I have a love/hate relationship with social media. I joined the role of social media once I got into middle school to stay in touch with my friends and everyone else in school. It started with MySpace where the creation of your profile was almost like your mini blog where you can decorate the layout, add photos and quotes and so on. It was a fever for everyone to get the hottest layout for your page. I would consider this a form of media making... or at least we thought it was. We were creating... for lack of a better word, our spaces on MySpace that depicted our personalities, or at least the persona we wanted to be.
I dropped my account on MySpace shortly after my freshman year of high school and picked up Facebook. It saved us the time of having to make these creative layouts, making it simpler and more efficient to keep in touch with 'friends' on our accounts. Shortly after my freshman year of college, my Facebook got dropped too. I went on a hiatus from social media for about a year. I was done reading meaningless posts that I had no interest in. After this year I picked up Instagram. Even simpler than Facebook and MySpace combined. Pictures, pictures, and more pictures! Maybe it's because the people I follow have now matured, but it's a little less meaningless... just a little, and I find myself following amazing accounts that are about important social issues. One of my favorites is Humans of New York (Click the link). I literally get excited every time he posts something because it is always an inspiring story about a local New Yorker, a story that I sit and think about for a while, and a story that I share with people throughout the day that sparks great conversation.
This becomes a shared mass media event when I get to tell people about this account, they follow it, and share the story on. This is what social media is all about! I fit events like these into my life because sometimes the posts on Humans of New York truly make my day and forces me to have a different perspective than the one I had when I woke up that morning.

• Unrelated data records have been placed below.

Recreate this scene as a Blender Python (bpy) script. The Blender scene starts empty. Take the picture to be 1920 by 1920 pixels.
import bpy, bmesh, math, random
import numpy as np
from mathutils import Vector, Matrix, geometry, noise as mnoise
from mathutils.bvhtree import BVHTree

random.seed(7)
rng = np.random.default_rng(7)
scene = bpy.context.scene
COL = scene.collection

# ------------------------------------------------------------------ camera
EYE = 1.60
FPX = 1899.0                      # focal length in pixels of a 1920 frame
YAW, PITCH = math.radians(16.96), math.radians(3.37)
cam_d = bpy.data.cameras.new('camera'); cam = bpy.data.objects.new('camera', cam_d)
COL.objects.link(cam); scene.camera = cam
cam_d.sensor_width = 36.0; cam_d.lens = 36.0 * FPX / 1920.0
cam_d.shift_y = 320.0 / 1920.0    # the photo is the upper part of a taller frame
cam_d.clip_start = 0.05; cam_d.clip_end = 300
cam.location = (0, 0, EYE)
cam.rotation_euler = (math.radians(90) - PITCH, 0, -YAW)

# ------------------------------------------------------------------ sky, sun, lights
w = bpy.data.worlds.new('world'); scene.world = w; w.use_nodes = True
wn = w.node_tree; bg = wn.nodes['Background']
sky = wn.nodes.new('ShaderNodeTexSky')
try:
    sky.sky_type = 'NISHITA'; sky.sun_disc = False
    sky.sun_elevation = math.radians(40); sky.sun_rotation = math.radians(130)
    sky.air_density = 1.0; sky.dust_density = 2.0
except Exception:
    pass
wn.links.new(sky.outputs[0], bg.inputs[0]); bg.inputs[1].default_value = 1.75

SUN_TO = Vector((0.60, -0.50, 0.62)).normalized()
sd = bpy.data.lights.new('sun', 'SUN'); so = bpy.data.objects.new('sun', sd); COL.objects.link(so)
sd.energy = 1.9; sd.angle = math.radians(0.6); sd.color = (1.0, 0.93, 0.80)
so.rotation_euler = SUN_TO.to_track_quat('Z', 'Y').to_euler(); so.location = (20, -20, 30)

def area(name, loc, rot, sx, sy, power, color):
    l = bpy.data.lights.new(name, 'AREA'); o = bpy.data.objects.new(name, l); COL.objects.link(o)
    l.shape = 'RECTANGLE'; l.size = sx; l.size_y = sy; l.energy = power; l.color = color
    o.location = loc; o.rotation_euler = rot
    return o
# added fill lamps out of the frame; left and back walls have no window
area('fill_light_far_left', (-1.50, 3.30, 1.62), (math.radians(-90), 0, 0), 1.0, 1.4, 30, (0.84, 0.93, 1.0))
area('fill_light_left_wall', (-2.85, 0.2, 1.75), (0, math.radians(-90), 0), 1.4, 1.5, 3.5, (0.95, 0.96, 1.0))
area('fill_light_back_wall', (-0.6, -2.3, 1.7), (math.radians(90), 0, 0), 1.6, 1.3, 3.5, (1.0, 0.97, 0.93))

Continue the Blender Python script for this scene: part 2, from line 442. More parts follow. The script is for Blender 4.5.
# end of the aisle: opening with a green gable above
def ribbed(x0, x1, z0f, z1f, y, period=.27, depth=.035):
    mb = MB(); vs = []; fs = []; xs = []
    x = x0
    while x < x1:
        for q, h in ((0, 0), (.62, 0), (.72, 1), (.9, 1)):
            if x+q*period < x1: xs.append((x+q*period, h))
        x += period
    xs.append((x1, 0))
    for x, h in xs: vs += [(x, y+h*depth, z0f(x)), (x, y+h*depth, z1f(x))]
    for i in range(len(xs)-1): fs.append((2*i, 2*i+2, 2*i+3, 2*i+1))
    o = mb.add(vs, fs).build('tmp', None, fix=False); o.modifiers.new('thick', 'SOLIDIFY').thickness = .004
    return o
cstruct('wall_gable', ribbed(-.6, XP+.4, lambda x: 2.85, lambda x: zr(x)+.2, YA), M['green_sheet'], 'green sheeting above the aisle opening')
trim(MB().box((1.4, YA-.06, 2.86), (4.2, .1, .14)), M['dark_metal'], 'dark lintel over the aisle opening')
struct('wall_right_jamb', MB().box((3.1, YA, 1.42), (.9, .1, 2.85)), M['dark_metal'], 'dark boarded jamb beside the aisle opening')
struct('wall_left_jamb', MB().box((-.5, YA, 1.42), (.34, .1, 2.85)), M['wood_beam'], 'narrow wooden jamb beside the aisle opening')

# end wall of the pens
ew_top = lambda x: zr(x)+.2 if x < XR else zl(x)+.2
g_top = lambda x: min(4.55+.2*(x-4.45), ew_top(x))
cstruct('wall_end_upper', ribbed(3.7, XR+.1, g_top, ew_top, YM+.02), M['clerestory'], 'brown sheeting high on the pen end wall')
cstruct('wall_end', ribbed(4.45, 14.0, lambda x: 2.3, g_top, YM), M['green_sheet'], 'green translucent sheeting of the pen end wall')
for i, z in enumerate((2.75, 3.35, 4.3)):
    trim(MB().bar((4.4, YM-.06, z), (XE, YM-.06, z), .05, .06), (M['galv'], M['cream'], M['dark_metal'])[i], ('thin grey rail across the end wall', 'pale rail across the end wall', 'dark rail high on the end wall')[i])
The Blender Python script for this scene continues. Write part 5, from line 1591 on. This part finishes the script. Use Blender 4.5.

But, like everything else in life it cannot all be perfect. Social media has its well known defects. One of them for me is comparing myself to certain images I see on the internet, more specifically Instagram. Although I and many other people are aware that everything is not always as it seems, you get a slight pang of envy when you see images of young people with a lot of money, traveling the world, shopping all the time, and basically living a care free life while you're at home on your phone scrolling on Instagram watching their lives. Thankfully, it does not take me long to snap back to reality and remember who I am. Looking around in this generation it is so easy to get lost in the media world, but I also see how easy it is to make great use of it. People that raise crazy amounts of money for a certain cause solely through a social media platform is now the norm.
People that start events like this are the ones that we should be comparing ourselves against and say "why can't I change the world like they are?"